Donald Trump: focus shifts to DOJ by Marjorie Arons Barron
The entry below is being cross posted from Marjorie Arons Barron’s own blog.
Last week’s January 6th Committee hearing, its final one, was certainly historic. Never before has a House Committee referred criminal charges against a former President to the Department of Justice for potential prosecution. Yesterday, it did just that, referring Donald Trump, attorney John Eastman and possibly others for obstruction of an official proceeding, the central moment of the peaceful transition of power following the 2020 election. Other charges involve multiple conspiracies to defraud the U.S., knowingly and willfully making false statements (replacing legal electors with phony ones) and, most significantly perhaps, inciting or giving aid and comfort to those engaging in insurrection.

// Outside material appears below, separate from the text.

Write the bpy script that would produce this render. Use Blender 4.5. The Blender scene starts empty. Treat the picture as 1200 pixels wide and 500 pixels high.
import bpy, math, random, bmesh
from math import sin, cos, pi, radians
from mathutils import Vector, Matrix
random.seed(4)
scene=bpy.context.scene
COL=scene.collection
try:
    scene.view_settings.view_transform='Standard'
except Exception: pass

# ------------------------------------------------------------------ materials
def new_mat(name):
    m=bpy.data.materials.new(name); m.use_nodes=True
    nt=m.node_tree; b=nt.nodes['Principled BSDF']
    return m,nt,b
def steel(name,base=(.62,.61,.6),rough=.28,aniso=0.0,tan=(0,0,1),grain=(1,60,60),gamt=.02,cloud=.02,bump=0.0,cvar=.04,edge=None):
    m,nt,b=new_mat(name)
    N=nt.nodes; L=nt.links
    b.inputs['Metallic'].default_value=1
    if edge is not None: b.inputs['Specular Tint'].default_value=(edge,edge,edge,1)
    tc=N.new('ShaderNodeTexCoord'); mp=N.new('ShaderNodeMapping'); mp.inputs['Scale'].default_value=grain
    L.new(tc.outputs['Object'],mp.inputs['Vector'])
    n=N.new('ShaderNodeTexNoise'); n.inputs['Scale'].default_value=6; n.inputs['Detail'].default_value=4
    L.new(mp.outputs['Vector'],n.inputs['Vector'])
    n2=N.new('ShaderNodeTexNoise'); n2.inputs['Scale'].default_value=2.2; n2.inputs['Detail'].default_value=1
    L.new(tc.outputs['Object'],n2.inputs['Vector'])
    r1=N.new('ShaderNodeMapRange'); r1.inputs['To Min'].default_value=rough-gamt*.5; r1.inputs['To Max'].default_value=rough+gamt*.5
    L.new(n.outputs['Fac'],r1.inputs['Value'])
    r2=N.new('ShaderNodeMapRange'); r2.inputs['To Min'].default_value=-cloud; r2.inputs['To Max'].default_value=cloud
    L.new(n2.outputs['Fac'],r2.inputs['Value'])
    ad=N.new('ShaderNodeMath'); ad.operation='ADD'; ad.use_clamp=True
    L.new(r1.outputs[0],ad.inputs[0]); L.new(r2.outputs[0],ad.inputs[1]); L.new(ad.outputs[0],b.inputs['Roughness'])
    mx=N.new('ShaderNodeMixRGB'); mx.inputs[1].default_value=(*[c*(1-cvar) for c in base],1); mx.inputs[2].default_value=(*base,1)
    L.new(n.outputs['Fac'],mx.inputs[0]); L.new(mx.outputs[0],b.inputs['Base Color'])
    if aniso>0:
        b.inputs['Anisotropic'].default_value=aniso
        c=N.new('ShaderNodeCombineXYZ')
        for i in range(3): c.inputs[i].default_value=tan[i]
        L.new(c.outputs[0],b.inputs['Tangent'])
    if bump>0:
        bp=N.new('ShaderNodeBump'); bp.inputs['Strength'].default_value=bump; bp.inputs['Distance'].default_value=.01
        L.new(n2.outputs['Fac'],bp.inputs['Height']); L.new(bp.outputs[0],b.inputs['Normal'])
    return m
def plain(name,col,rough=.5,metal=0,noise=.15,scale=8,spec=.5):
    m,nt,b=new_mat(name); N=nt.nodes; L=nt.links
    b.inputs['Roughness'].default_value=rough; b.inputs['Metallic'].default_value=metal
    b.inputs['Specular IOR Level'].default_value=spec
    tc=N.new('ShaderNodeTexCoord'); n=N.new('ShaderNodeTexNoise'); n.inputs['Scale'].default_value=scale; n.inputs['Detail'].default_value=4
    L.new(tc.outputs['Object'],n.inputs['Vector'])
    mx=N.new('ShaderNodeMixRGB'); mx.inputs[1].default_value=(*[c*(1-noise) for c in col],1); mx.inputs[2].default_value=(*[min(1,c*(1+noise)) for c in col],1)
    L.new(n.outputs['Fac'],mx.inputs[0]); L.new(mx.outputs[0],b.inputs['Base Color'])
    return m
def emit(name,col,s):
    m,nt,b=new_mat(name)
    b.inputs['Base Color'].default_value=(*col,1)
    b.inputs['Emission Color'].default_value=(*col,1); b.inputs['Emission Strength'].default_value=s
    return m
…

Could anything be a a more heinous betrayal of the U.S. Constitution than this? And yet, the final hearing – two days before the Committee’s final report is to be turned over to the DOJ – seemed somewhat anticlimactic. The Committee held nine public hearings and took public testimony from 70 individuals, mostly Republicans. (I confess to watching all the hearings.) They built a rock-solid case that the former President disseminated fraudulent claims of election cheating, and, when more than 60 courts rejected his lawsuits, he set about other ways to overturn election results. You know the litany: pressuring local election officials to change the vote counts, pressuring Justice Department officials to declare the outcome illegitimate, trying to replace those officials when they refused to do his bidding, fabricating slates of fake electors, leaning on members of Congress to support substitute electors, pressuring Vice President Pence to reject the duly designated electors, attacking him for not doing so, and, failing all that, summoned a mob to Washington and bade them to march on the Capitol, all the while tweeting incendiary comments to his supporters to galvanize violent extremists.
Many rational insiders with access to the President had begged him to cease what he was doing before the insurrection and, on January 6, urged him to tell the rioters to stand down when all hell had broken loose. For more than three hours, he refused to do so. Nor did he call in desperately needed law enforcement reinforcements. Blood was shed, five people died during and immediately after the insurrection, and the extremists nearly brought about the downfall of a hallmark of our democracy, the orderly transition of power.
900 of them have been charged. 500 have either plead guilty or been convicted. Many are in jail today, some for many years. Some confess that they had bought into Trump’s stolen election lies and were taking action at his behest. Trump’s response is that they did no wrong, and he has promised to pardon them if he is reelected to a second term in 2024.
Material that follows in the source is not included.